WASHINGTON -- A source monitoring the launch of the X-43A research aircraft that was destroyed Saturday told SPACE.com that several pieces detached from the vehicle's Pegasus XL booster shortly before the two-vehicle combination spun out of control.

What, if any, aerodynamic forces were created by the X-43A itself, causing the out-of-control maneuvers, is still unknown.

NASA's bid to delve into hypersonic flight suffered a setback with the destruction of the X-43A on Saturday, June 2. Following its release from a B-52, the vehicle and its booster veered out of control and was ordered to self-destruct high over a Pacific Ocean test area.

Video of the drop from the B-52 and subsequent firing of the Pegasus showed that several pieces flew off the booster/X-43A combination. The malfunction occurred about five seconds after the Pegasus motor ignited. The rocket was to fire for some 90 seconds, boosting the X-43A to 95,000 feet (28,955 meters) then let it loose.

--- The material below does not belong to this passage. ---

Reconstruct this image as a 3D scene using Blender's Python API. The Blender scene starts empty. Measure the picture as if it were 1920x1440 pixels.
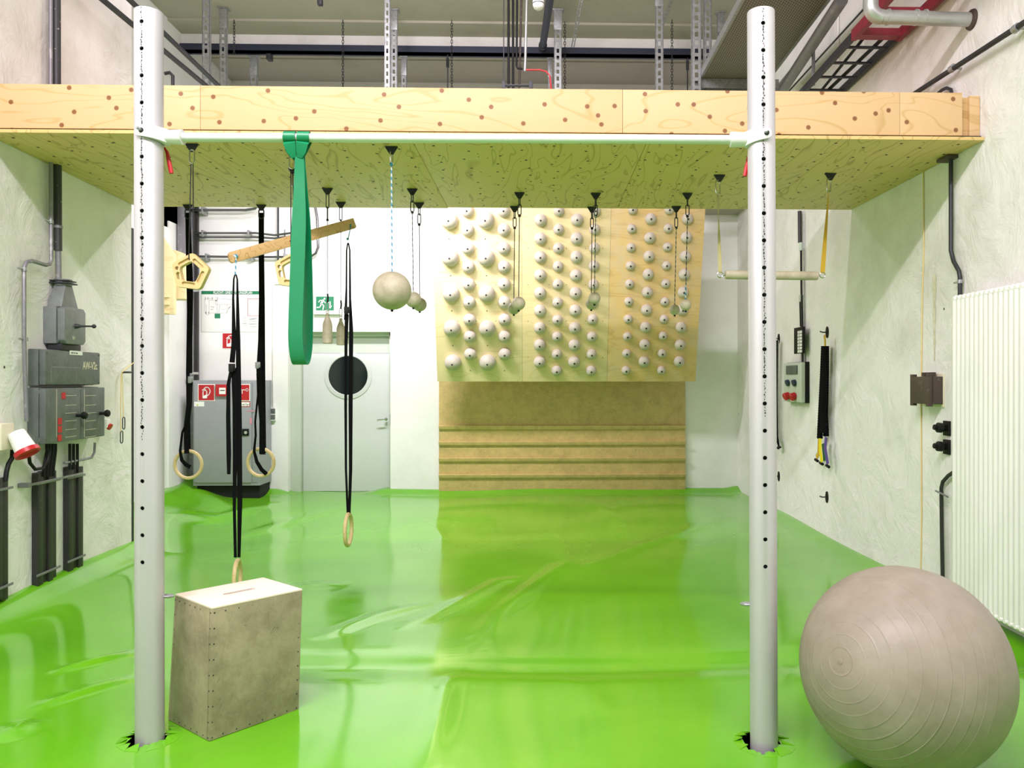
import bpy, bmesh, math, random
import numpy as np
from mathutils import Vector as V, Matrix
random.seed(7)
R = math.radians
SC = bpy.context.scene
COL = SC.collection
# ------------------------------------------------------------------ camera
F, CX, CY, H = 1440.0, 1049.0, 714.0, 1.5
YAW = math.atan(0.025)
FW = V((math.sin(YAW), math.cos(YAW), 0)); RT = V((math.cos(YAW), -math.sin(YAW), 0)); UP = V((0, 0, 1))
CAM = V((0, 0, H))
cd = bpy.data.cameras.new('camera'); cam = bpy.data.objects.new('camera', cd); COL.objects.link(cam)
cam.location = CAM; cam.rotation_euler = (R(90), 0, -YAW)
cd.sensor_width = 36; cd.lens = 36 * F / 1920; cd.clip_start = 0.05
cd.shift_x = -(CX - 960) / 1920; cd.shift_y = -(720 - CY) / 1920
SC.camera = cam
# ------------------------------------------------------------------ world, lights, exposure
w = bpy.data.worlds.new('world'); SC.world = w; w.use_nodes = True
w.node_tree.nodes['Background'].inputs[0].default_value = (0.93, 0.96, 1, 1)
w.node_tree.nodes['Background'].inputs[1].default_value = 0.6
SC.view_settings.view_transform = 'Standard'; SC.view_settings.look = 'None'
SC.view_settings.gamma = 1; SC.view_settings.exposure = 0.22; SC.view_settings.use_curve_mapping = False
def area(name, loc, rot, sx, sy, power, col=(0.98, 0.90, 0.985)):
    l = bpy.data.lights.new(name, 'AREA'); l.shape = 'RECTANGLE'; l.size = sx; l.size_y = sy
    l.energy = power; l.color = col
    o = bpy.data.objects.new(name, l); COL.objects.link(o); o.location = loc; o.rotation_euler = [R(a) for a in rot]
    o['kind'] = 'structure'
    return o
area('batten_or_fill_light', (-1.0, 0.35, 5.65), (18, 0, 0), 3.0, 0.2, 350)
area('batten_or_fill_light', (1.6, 0.1, 5.55), (18, 0, 0), 1.5, 0.2, 75)
area('batten_or_fill_light', (-2.35, 1.3, 5.5), (14, -12, 0), 1.2, 0.2, 90)  # added fill lamp that brightens the left wall
area('batten_or_fill_light', (-1.9, 7.95, 3.95), (24, 0, 0), 1.5, 0.18, 130)
area('batten_or_fill_light', (-1.0, 6.2, 5.95), (48, 0, 0), 3.0, 0.2, 130)  # added fill lamp, tilted back to brighten the upper beam and wall

# ------------------------------------------------------------------ geometry helpers
def ray(px, py): return FW + RT * ((px - CX) / F) + UP * ((CY - py) / F)
def P(px, py, cz): return CAM + ray(px, py) * cz            # point at camera depth cz
def PZ(px, py, z): return CAM + ray(px, py) * ((z - H) / ray(px, py).z)
class Wall:
    def __init__(s, o, u, w): s.o, s.u, s.w, s.v = V(o), V(u).normalized(), V(w).normalized(), V((0, 0, 1))
    def T(s): return Matrix((( s.u.x, 0, s.w.x, s.o.x), (s.u.y, 0, s.w.y, s.o.y), (0, 1, 0, 0), (0, 0, 0, 1)))
    def hit(s, px, py, off=0):
        d = ray(px, py); t = (s.w.dot(s.o - CAM) + off) / s.w.dot(d); return CAM + d * t
    def uv(s, px, py, off=0):
        p = s.hit(px, py, off); return (p - s.o).dot(s.u), p.z
    def pt(s, u, v, w=0): return s.o + s.u * u + V((0, 0, v)) + s.w * w
WR = Wall((2.77, 4.8, 0), (0.02, -1, 0), (-1, -0.02, 0))
WL = Wall((-3.38, 4.9, 0), (-0.055, 1, 0), (1, 0.055, 0))
YB = 10.3
WB = Wall((0, YB, 0), (1, 0, 0), (0, -1, 0))
def lin(c):
    if isinstance(c, str): c = [int(c[i:i + 2], 16) / 255 for i in (0, 2, 4)]
    else: c = [x / 255 for x in c]
    return tuple((x / 12.92 if x <= .04045 else ((x + .055) / 1.055) ** 2.4) for x in c) + (1,)

class MB:
    def __init__(s, T=None): s.bm = bmesh.new(); s.T = T or Matrix(); s.mi = 0; s.sm = True
    def _f(s, vs):
        try:
            f = s.bm.faces.new(vs); f.material_index = s.mi; f.smooth = s.sm; return f
        except ValueError: return None
    def v(s, p): return s.bm.verts.new(s.T @ V(p))
    def box(s, x0, x1, y0, y1, z0, z1, bev=0, M=None):
        M = M or Matrix()
        vs = [s.bm.verts.new(s.T @ (M @ V((x, y, z)))) for x in (x0, x1) for y in (y0, y1) for z in (z0, z1)]
        fs = [s._f([vs[i] for i in q]) for q in ((0, 1, 3, 2), (4, 6, 7, 5), (0, 4, 5, 1), (2, 3, 7, 6), (0, 2, 6, 4), (1, 5, 7, 3))]
        if bev: 
            es = {e for f in fs if f for e in f.edges}
            bmesh.ops.bevel(s.bm, geom=list(es), offset=bev, segments=2, profile=0.6, affect='EDGES', clamp_overlap=True)
        return s
    def hexa(s, b, t, bev=0):       # bottom loop of 4, top loop of 4
        vb = [s.v(p) for p in b]; vt = [s.v(p) for p in t]
        fs = [s._f(vb[::-1]), s._f(vt)] + [s._f([vb[i], vb[(i + 1) % 4], vt[(i + 1) % 4], vt[i]]) for i in range(4)]
        if bev:
            es = {e for f in fs if f for e in f.edges}
            bmesh.ops.bevel(s.bm, geom=list(es), offset=bev, segments=2, profile=0.6, affect='EDGES', clamp_overlap=True)
        return s
    def prism(s, pts, d0, d1, bev=0):     # polygon pts in (x,y), extruded z d0..d1
        a = [s.v((p[0], p[1], d0)) for p in pts]; b = [s.v((p[0], p[1], d1)) for p in pts]; n = len(pts)
        fs = [s._f(a[::-1]), s._f(b)] + [s._f([a[i], a[(i + 1) % n], b[(i + 1) % n], b[i]]) for i in range(n)]
        if bev:
            es = {e for f in fs if f for e in f.edges}
            bmesh.ops.bevel(s.bm, geom=list(es), offset=bev, segments=2, profile=0.6, affect='EDGES', clamp_overlap=True)
        return s
    def cyl(s, a, b, r, r2=None, n=16, cap=True):
        return s.tube([a, b], [r, r if r2 is None else r2], n, cap)
    def tube(s, path, r, n=10, cap=True, closed=False):
        path = [V(p) for p in path]; m = len(path)
        rs = r if isinstance(r, (list, tuple)) else [r] * m
        rings = []; ref = None
        for i, p in enumerate(path):
            if closed: t = path[(i + 1) % m] - path[i - 1]
            else: t = path[min(i + 1, m - 1)] - path[max(i - 1, 0)]
            t.normalize()
            if ref is None:
                ref = V((0, 0, 1)) if abs(t.z) < .9 else V((1, 0, 0))
            a = (ref - t * ref.dot(t)).normalized(); b = t.cross(a); ref = a
            rings.append([s.v(p + (a * math.cos(k * 2 * math.pi / n) + b * math.sin(k * 2 * math.pi / n)) * rs[i]) for k in range(n)])
        for i in range(m if closed else m - 1):
            A, B = rings[i], rings[(i + 1) % m]
            for k in range(n): s._f([A[k], A[(k + 1) % n], B[(k + 1) % n], B[k]])
        if cap and not closed: s._f(rings[0][::-1]); s._f(rings[-1])
        return s
    def ring(s, c, nrm, R_, r, n=40, k=12, sx=1.0, up=None):
        c = V(c); nrm = V(nrm).normalized(); a = V(up) if up else (V((0, 0, 1)) if abs(nrm.z) < .9 else V((1, 0, 0)))
        a = (a - nrm * a.dot(nrm)).normalized(); b = nrm.cross(a)
        return s.tube([c + a * math.cos(t) * R_ + b * math.sin(t) * R_ * sx for t in [i * 2 * math.pi / n for i in range(n)]], r, k, closed=True)
    def link(s, top, bot, wd, r, side=V((1, 0, 0)), n=8):    # oval link / carabiner
        top, bot = V(top), V(bot); ax = (top - bot).normalized(); L = (top - bot).length; hw = wd / 2
        side = (side - ax * side.dot(ax)).normalized(); pts = []
        for i in range(9): t = math.pi * i / 8; pts.append(top - ax * hw + ax * hw * math.sin(t) + side * hw * math.cos(t))
        for i in range(9): t = math.pi * i / 8; pts.append(bot + ax * hw - ax * hw * math.sin(t) - side * hw * math.cos(t))
        return s.tube(pts, r, n, closed=True)
    def lathe(s, prof, base, axis=(0, 0, 1), n=24):   # prof: (r, h) along axis
        base = V(base); ax = V(axis).normalized(); a = V((0, 0, 1)) if abs(ax.z) < .9 else V((1, 0, 0))
        a = (a - ax * a.dot(ax)).normalized(); b = ax.cross(a); rings = []
        for r, h in prof:
            if r < 1e-6: rings.append([s.v(base + ax * h)])
            else: rings.append([s.v(base + ax * h + (a * math.cos(2 * math.pi * k / n) + b * math.sin(2 * math.pi * k / n)) * r) for k in range(n)])
        for A, B in zip(rings, rings[1:]):
            for k in range(n):
                q = [A[k % len(A)], A[(k + 1) % len(A)], B[(k + 1) % len(B)], B[k % len(B)]]
                u = []
                for x in q:
                    if x not in u: u.append(x)
                if len(u) > 2: s._f(u)
        for rg, rev in ((rings[0], True), (rings[-1], False)):
            if len(rg) > 1: s._f(rg[::-1] if rev else rg)
        return s
    def ball(s, c, r, n=20):
        return s.lathe([(r * math.sin(math.pi * i / (n // 2)), -r * math.cos(math.pi * i / (n // 2))) for i in range(n // 2 + 1)], c, (0, 0, 1), n)
    def ribbon(s, path, wdirs, wd, th):     # flat strap: path, width direction(s)
        path = [V(p) for p in path]; m = len(path)
        if not isinstance(wdirs, list): wdirs = [V(wdirs)] * m
        wds = wd if isinstance(wd, (list, tuple)) else [wd] * m
        rs = []
        for i, p in enumerate(path):
            t = (path[min(i + 1, m - 1)] - path[max(i - 1, 0)]).normalized(); a = V(wdirs[i]); a = (a - t * a.dot(t)).normalized(); b = t.cross(a)
            rs.append([s.v(p + a * x * wds[i] / 2 + b * y * th / 2) for x, y in ((-1, -1), (1, -1), (1, 1), (-1, 1))])
        for A, B in zip(rs, rs[1:]):
            for k in range(4): s._f([A[k], A[(k + 1) % 4], B[(k + 1) % 4], B[k]])
        s._f(rs[0][::-1]); s._f(rs[-1]); return s
    def build(s, name, mats, parent=None, kind=None, ang=35):
        me = bpy.data.meshes.new(name)
        if parent is not None: s.bm.transform(parent.matrix_basis.inverted() if 'Minv' not in parent else parent.matrix_basis.inverted())
        bmesh.ops.recalc_face_normals(s.bm, faces=s.bm.faces[:])
        s.bm.to_mesh(me); s.bm.free()
        me.set_sharp_from_angle(angle=R(ang))
        for m in (mats if isinstance(mats, (list, tuple)) else [mats]): me.materials.append(m)
        o = bpy.data.objects.new(name, me); COL.objects.link(o)
        if parent is not None: o.parent = parent
        if kind: o['kind'] = kind
        return o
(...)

Members of a special board that will investigate the X-43A mishap are likely to be announced later this week, NASA spokesman Jim Cast told SPACE.com. Root cause of the problem is only speculation at this point, he said, with the board charged with carrying out a detailed and methodical look into the failed first flight test.

The X-43A is one of three test aircraft to be flown within NASA's $185 million Hyper-X program. A second, ready-to-fly X-43A is already at NASA's Dryden Flight Research Center in Edwards, California. All three vehicles are called X-43A and are built by MicroCraft, Inc. of Tullahoma, Tennessee.

Attention is being paid to the Pegasus itself, as the booster was modified to carry the X-43A.

The rocket-maker, Orbital Sciences Corporation (OSC) of Dulles, Virginia, had no statement about the failure on Monday, said Barron Beneski, director of corporate communications for the firm. But he distinguished the booster used for the Hyper-X program from Pegasus rockets used for space launches.

The booster used to launch the X43-A "shares some systems, technology and operational methodology, but is not a three-stage space launch vehicle for deploying satellites," Beneski told SPACE.com in an e-mail.

So the connection to Pegasus, while it must be and will be examined very closely, is more like a "cousin" vehicle than a "brother" or "sister" vehicle, he said.

In launch press material distributed before the flight, OSC said that a "derivative" of its Pegasus rocket was used for the X-43A tests. Along with elimination of the Pegasus rocket's second and third stages, a payload fairing, used normally to protect satellite payloads during launch, also was dropped.

The X-43A and its adapter were fitted atop the specially configured Pegasus first-stage solid-fuel rocket motor. A newly developed thermal protection system was put in place to protect the Pegasus composite structures against severe heating loads associated with lower-altitude hypersonic operations.

Lastly, modifications to the booster included upgrading the first-stage guidance and a repackaging of electronic gear that permits ballasting of the booster for hypersonic flight conditions, from the mach 7 up to mach 10 speeds the X-43A craft would fly.

In prelaunch interviews with X-43A aerodynamic experts, both the Pegasus and its top-loaded research aircraft were heavily instrumented. Data from both the Pegasus and the experimental aircraft should help investigators pinpoint the true cause of the in-flight failure.

"We've spent a lot of time reducing risk. It's a fairly risky experiment, but we're confident we've done all the right things and we're ready to go fly," said Walter Engelund, aerodynamics group leader for Hyper-X flight experiments, at NASA's Langley Research Center in Hampton, Virginia.

Engelund said that a significant number of aerodynamic assessments of the Pegasus/X-43-A combination were undertaken. Overall, in excess of 5,800 runs in 15 different wind tunnels were completed over the last several years.

Larry Huebner, Hyper-X scramjet propulsion research engineer at NASA Langley, said work on the X-43A was started in 1996. OSC did studies of the solid rocket propellant performance of the Pegasus, he said, with the adapter linking the booster to the X-43A called a "very significant change" to what was first planned.

Both Huebner and Engelund noted that ground testing and computer simulated "electronic wind tunnels" can provide excellent and useful data. However, the total range of environments -- and the interplay between those conditions and the flight vehicle -- can only be studied while in actual flight.

The Hyper-X Phase 1 is a NASA Aerospace Technology Enterprise program being conducted jointly by the Langley Research Center, Hampton, Virginia and the Dryden Flight Research Center, Edwards, California.